The New York Post has all sorts of things to say about the food in Brooklyn. On the one hand, they report on Bloomberg's appreciation of Brooklyn's flourishing culinary scene:

"Time and time again, when I say, 'Where do you want to go to have dinner?' Friends who've come from out of town pick restaurants in Brooklyn, and that is really different," the mayor added.

And their list of "5 Brooklyn Restaurants You Should Check Out" lists three newcomer hipsteraunts (Vinegar Hill House, Marlow & Sons, and The General Greene).

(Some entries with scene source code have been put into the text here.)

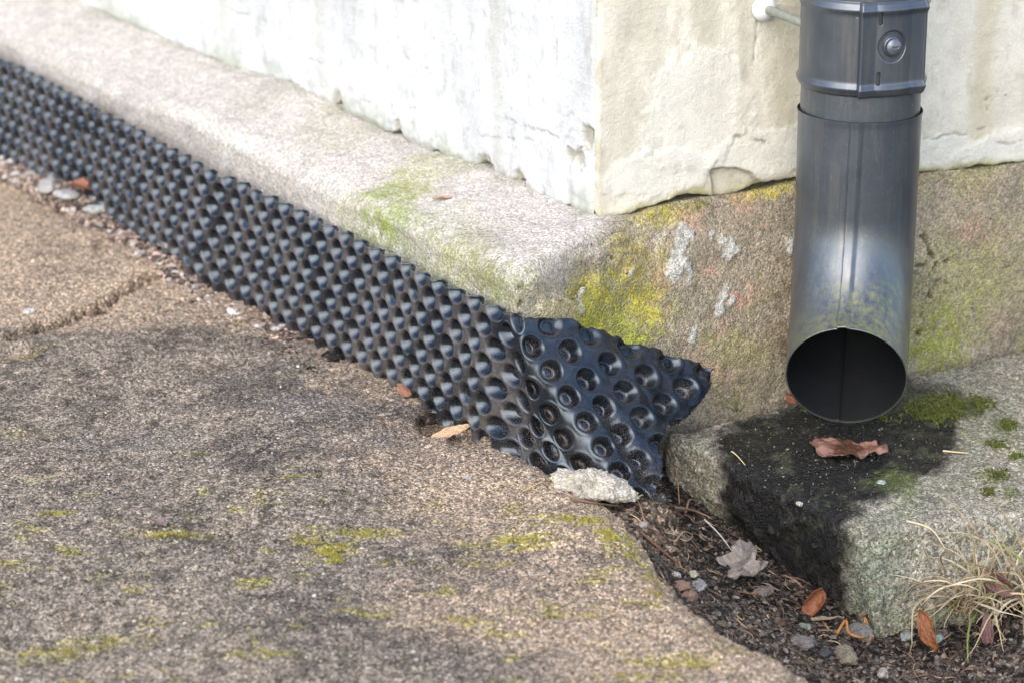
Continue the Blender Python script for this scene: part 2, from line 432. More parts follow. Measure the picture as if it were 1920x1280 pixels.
# ------------------------------------------------------------------ plinth
def plinth():
    tl = np.concatenate([np.linspace(4, 1.5, 12), np.arange(1.5, .45, -.0045), np.arange(.45, 0, -.0022)])
    tr = np.concatenate([[0.0], np.arange(.002, .52, .002), np.linspace(.53, 3, 14)])
    nv = 150
    v = np.linspace(0, 1, nv)
    LW = .119
    cols = []
    for t in tl:
        # rounded arris: ledge then face
        off = np.where(v < .45, -.045 + (LW + .045) * (v / .45), LW)
        z = np.where(v < .45, -.0005 - .0125 * np.clip((off) / LW, 0, 1), -.013 - (v - .45) / .55 * .24)
        # round the arris
        r = .020
        k = np.clip((off - (LW - r)) / r, 0, 1); z = z - r * .5 * k ** 2 * (v < .45) - r * .5 * (v >= .45)
        p = C + dl * t
        sh = (O - C) - nl * ((O - C) @ nl)      # slide along dl so the outer edge starts at O
        q = p[None] + nl[None] * off[:, None] + sh[None] * np.clip(off / LW, 0, 1)[:, None] * math.exp(-t * 3)
        q[:, 2] = zbL(t) - .0005 + z
        cols.append(q)
    bdir = np.array([.85, .522, 0]); bdir /= np.linalg.norm(bdir)
    for t in tr:
        p = C + dr * t
        o = O + bdir * t * 1.0 if t < .6 else C + dr * t + nr * .012
        if t >= .6: o[2] = O[2]
        vec = o - p; vec[2] = 0
        nz_ = fbm(np.stack([v * .3, v * 0 + t, v * 0], -1), .03, 3, 88)
        b = smooth(0, .085, t + .022 * nz_ * smooth(0, .02, np.array(t)))
        fa = np.where(v < .45, -.045 / .13 + (1 + .045 / .13) * (v / .45), 1.0)
        ra = .020; LWc = .13
        offm = fa * LWc
        za = np.where(v < .45, -.0005 - .0125 * np.clip(fa, 0, 1), -.013 - (v - .45) / .55 * .24)
        k = np.clip((offm - (LWc - ra)) / ra, 0, 1); za = za - ra * .5 * k ** 2 * (v < .45) - ra * .5 * (v >= .45)
        vb = np.clip((v - .2) / .8, 0, 1)
        fb = np.where(v < .2, -.5 + .5 * v / .2, 1 - (1 - vb) ** 1.9)
        zb_ = np.where(v < .2, -.0005, -.25 * vb ** 1.05)
        f_ = lerp(fa, fb, b); z = lerp(za, zb_, b)
        q = p[None] + vec[None] * f_[:, None]
        q[:, 2] = (zbR(t) - .0005) + z
        cols.append(q)
    P = np.stack(cols, 1)            # (nv, nu, 3)
    N = normals(P)
    if (N[nv // 2, 5] @ nl) < 0: N = -N
    nL = len(tl)
    isR = np.broadcast_to(np.arange(P.shape[1])[None] >= nL, P.shape[:2])
    rel = P - O
    sideR = smooth(-.004, .012, rel @ dr * 1.0 + 0 * rel[..., 0]) * isR
    face = smooth(-.012, -.022, P[..., 2] - C[2])       # 0 on the ledge, 1 on the vertical face
    A = .0035 * fbm(P, .10, 4, 101) + .0012 * fbm(P, .018, 4, 111)
    A = A + (.0010 * fbm(P, .024, 5, 121, .75) + .0005 * fbm(P, .005, 2, 122) - .0006) * isR
    # ---- colour
    col = np.zeros(P.shape); col[:] = (.58, .525, .46)
    led = fbm(P, (.03, .10, .03), 5, 131)
    col = mixc(col, (.47, .43, .385), smooth(0, .8, led) * .7)
    col = mixc(col, (.62, .55, .50), smooth(.1, .9, -led) * .6)
    sk_ = smooth(.05, .6, fbm(P, (.012, .012, .012), 5, 136, .75)); col = mixc(col, (.36, .33, .285), sk_ * .5)
    wallside = smooth(.035, .0, np.abs((P - C) @ nl)) * (1 - isR); col = mixc(col, (.34, .33, .25), wallside * smooth(-.2, .5, fbm(P, .025, 4, 137)) * .6)
    leftface = face * (1 - isR)
    col = mixc(col, (.44, .40, .35), leftface * .7)
    col = mixc(col, (.56, .53, .50), leftface * smooth(0, .6, fbm(P, (.04, .04, .02), 4, 133)) * .6)
    col = mixc(col, (.36, .33, .29), leftface * smooth(.1, .8, fbm(P, .03, 5, 135)) * .5)
    rf = isR * np.clip(sideR * .8 + face, 0, 1)
    rf = np.clip(isR * smooth(.0, .05, np.broadcast_to(np.concatenate([np.zeros(nL), tr])[None], P.shape[:2]) + .6 * np.maximum(0, -.617 - P[..., 2]) + .008 * fbm(P, .02, 4, 7)), 0, 1)
    rc = np.zeros(P.shape); rc[:] = (.275, .235, .17)
    n1 = fbm(P, .05, 5, 141, .6); rc = mixc(rc, (.40, .33, .24), smooth(0, .9, n1) * .7)
    rc = mixc(rc, (.13, .105, .07), smooth(.1, .7, fbm(P, .006, 4, 143, .75)) * .6); rc = mixc(rc, (.45, .39, .30), smooth(.2, .8, fbm(P, .007, 4, 144, .75)) * .5)
    rc = mixc(rc, (.17, .145, .10), smooth(.05, .9, -n1) * .6)
    rc = mixc(rc, (.33, .31, .10), smooth(.05, .7, fbm(P, .06, 5, 151)) * .6)
    rc = mixc(rc, (.42, .27, .20), smooth(.35, .8, fbm(P, .018, 5, 161, .7)) * .5)
    col = col + (rc - col) * rf[..., None]
    def pr(px, py):                       # point on the plinth nearest to that sight line
        d = ray(px, py); d = d / np.linalg.norm(d)
        Q = P.reshape(-1, 3); t_ = Q @ d; dist = ((Q - t_[:, None] * d) ** 2).sum(-1)
        i = np.where(dist < (.003) ** 2)[0]
        return Q[i[np.argmin(t_[i])]] if len(i) else Q[np.argmin(dist)]
    brk = smooth(-.35, .25, fbm(P, .0075, 3, 7, .8))
    def paint(px, py, r, c_, s, n=.45, soft=.4, seed=5):
        nonlocal col
        m = blob(P, pr(px, py), r, soft * 1.5, n * 1.2, seed) * (.35 + .65 * brk); col = mixc(col, c_, m * s); return m
    # greens, lichens, and painted shade left of the pipe
    paint(765, 335, (.02, .05, .02), (.36, .37, .12), .55, .6)
    paint(735, 365, (.022, .05, .02), (.33, .34, .10), .6, .7)
    paint(700, 415, (.03, .05, .03), (.27, .31, .10), .85, .6)
    paint(850, 520, (.04, .05, .03), (.27, .28, .14), .8, .7)
    paint(930, 560, (.03, .04, .03), (.25, .27, .12), .8, .7)
    paint(770, 460, (.03, .05, .03), (.33, .35, .20), .7, .7)
    paint(712, 425, .014, (.24, .29, .05), .8, .6)
    paint(640, 420, .03, (.40, .39, .22), .5, .6)
    paint(880, 430, (.03, .06, .02), (.38, .37, .20), .5, .7)
    paint(880, 480, (.02, .05, .03), (.27, .26, .11), .7, .6)
    paint(840, 490, .03, (.36, .36, .20), .6, .6)
    paint(940, 545, .022, (.28, .29, .13), .7, .7)
    paint(620, 230, (.03, .08, .02), (.45, .42, .28), .5, .6)
    paint(830, 295, (.03, .08, .02), (.42, .42, .22), .5, .7)
    paint(480, 190, (.02, .05, .02), (.42, .40, .30), .5, .7)
    paint(1000, 420, (.05, .05, .03), (.53, .46, .42), .6, .6)
    paint(1160, 600, .034, (.34, .32, .07), .85, .6, .4)
    paint(1120, 570, .026, (.45, .40, .04), .8, .6)
    paint(1215, 570, .022, (.42, .37, .05), .8, .6)
    paint(1170, 640, .022, (.36, .39, .06), .8, .6)
    paint(1200, 480, .024, (.42, .34, .08), .7, .7)
    paint(1060, 590, .016, (.50, .42, .30), .8, .5)
    paint(1030, 605, .012, (.50, .44, .12), .7, .8)
    paint(1000, 575, .020, (.44, .38, .28), .8, .5)
    paint(1110, 605, .012, (.40, .42, .05), .8, .5)
    paint(1230, 435, .02, (.50, .44, .34), .6, .6)
    paint(1250, 395, (.03, .03, .008), (.40, .34, .05), .8, .5)
    paint(1450, 352, (.03, .03, .007), (.42, .36, .06), .8, .5)
    paint(1300, 382, (.014, .014, .005), (.10, .13, .02), .9, .4)
    paint(1800, 560, .045, (.30, .30, .09), .75, .7)
    paint(1760, 650, .03, (.26, .28, .05), .8, .6)
    paint(1860, 480, .05, (.36, .31, .16), .6, .7)
    paint(1800, 400, .04, (.40, .31, .22), .6, .7)
    paint(1790, 500, .03, (.40, .36, .18), .5, .7)
    paint(1480, 640, .02, (.16, .11, .06), .8, .6)  # contact shade beside the pipe, painted brown
    paint(1480, 540, .012, (.20, .15, .09), .7, .6)  # upper, weaker part of that painted shade
    paint(1400, 700, .03, (.27, .23, .15), .6, .6)
    paint(1330, 700, .018, (.30, .27, .16), .6, .6)
    paint(1385, 560, .006, (.52, .24, .18), .6, .9)
    for px, py, r in ((1420, 545, .008), (1400, 570, .006), (1340, 510, .008), (1320, 680, .010), (1360, 705, .008), (1300, 400, .01), (1400, 380, .014), (1250, 520, .008), (1300, 425, .008), (1880, 610, .01), (1830, 440, .012)):
        paint(px, py, r, (.42, .25, .18), .55, 1.3)
    # white splashes of mortar, standing a little proud
    for pts, r in (([(1358, 452), (1375, 458), (1390, 466), (1372, 475)], .0062), ([(1285, 430), (1282, 460), (1275, 490), (1268, 510)], .008), ([(1290, 495), (1298, 515), (1297, 528)], .0035), ([(1265, 512), (1262, 516)], .004),
                   ([(1368, 540), (1358, 562), (1354, 585)], .0036), ([(1380, 560), (1375, 572)], .003), ([(1310, 610), (1303, 640)], .003), ([(1487, 455), (1487, 475)], .0035), ([(1190, 500), (1188, 515)], .003), ([(1095, 535), (1092, 560), (1090, 580)], .0028), ([(1340, 432), (1335, 440)], .003)):
        pl = [pr(a_, b_) for a_, b_ in pts]
        dd = pdist(P, pl) / (r * .85) + .95 * fbm(P, .008, 4, 171, .75)
        m = smooth(1.15, .85, dd)
        A = A + m * (.0016 + .0012 * fbm(P, .004, 3, 172)); col = mixc(col, (.47, .47, .43), m * .75)
    # cracks in the plinth
    for pts, r in (([(1735, 440), (1752, 470), (1762, 500), (1752, 530), (1748, 560), (1738, 590), (1728, 625)], .0016), ([(1720, 498), (1762, 494), (1790, 488)], .0015), ([(1745, 520), (1775, 528), (1800, 545)], .0009), ([(1720, 568), (1748, 560)], .001),
                   ([(980, 530), (978, 560), (982, 600)], .0014), ([(1150, 495), (1170, 470), (1190, 520)], .001), ([(880, 520), (890, 545)], .0012)):
        pl = [pr(a_, b_) for a_, b_ in pts]
        dd = crackd(P, pl, .004)
        m = smooth(r * 1.9, r * .3, dd); A = A - m * .004; col = mixc(col, (.07, .055, .025), m * .85)
    # damp dirt where the plinth meets wall and ground
    yel = np.clip((col[..., 0] + col[..., 1]) / 2 - 1.9 * col[..., 2], 0, .3) / .3
    A = A + yel * rf * (.0012 * smooth(-.2, .5, fbm(P, .0055, 3, 191, .8)))
    P2 = P + N * A[..., None]
    tag(mesh_obj('stone_plinth', P2, gridf(*P.shape[:2]), M['plinth'], None, col, loc=(O[0], O[1], -.80)),
        'weathered stone plinth with yellow lichen and white mortar splashes under the house wall', 'plinth')
    return pr
pr = plinth()

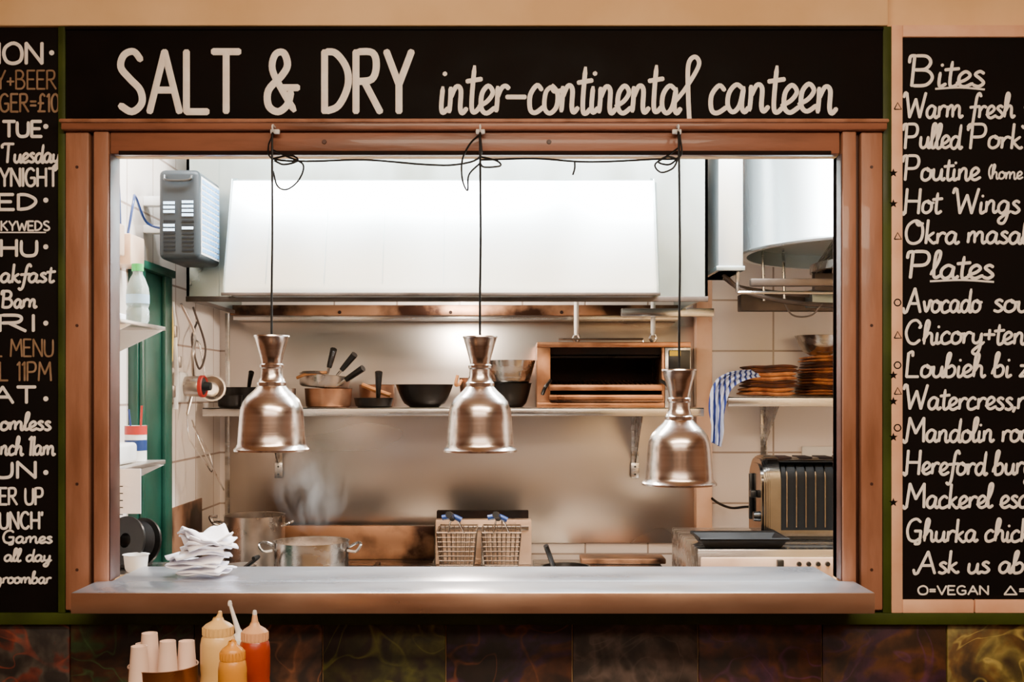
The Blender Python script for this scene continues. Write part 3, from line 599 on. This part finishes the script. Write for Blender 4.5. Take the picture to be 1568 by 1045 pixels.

But the ever-diplomatic Steve Cuozzo, in a piece called "Hey, snobs: Best grub's off the eatin' track," makes no efforts to hide his opinion of the new Brooklyn or the "yuppie-scum eating grounds" of Williamsburg, Park Slope or Boerum Hill:

There's "Brooklyn dining" of the kind celebrated on hipster-driven Web sites, and there's "Brooklyn dining" of immigrants who've brought quirky energy to districts beyond the reach of TimeOut New York and Zagat.

What do you think? Are the new Brooklyn restaurants somehow less "authentic" than the less gussied-up holes-in-the-wall all over the borough? Are they the products of affectation, or real culinary merit? (And Steve—can't we all just get along?)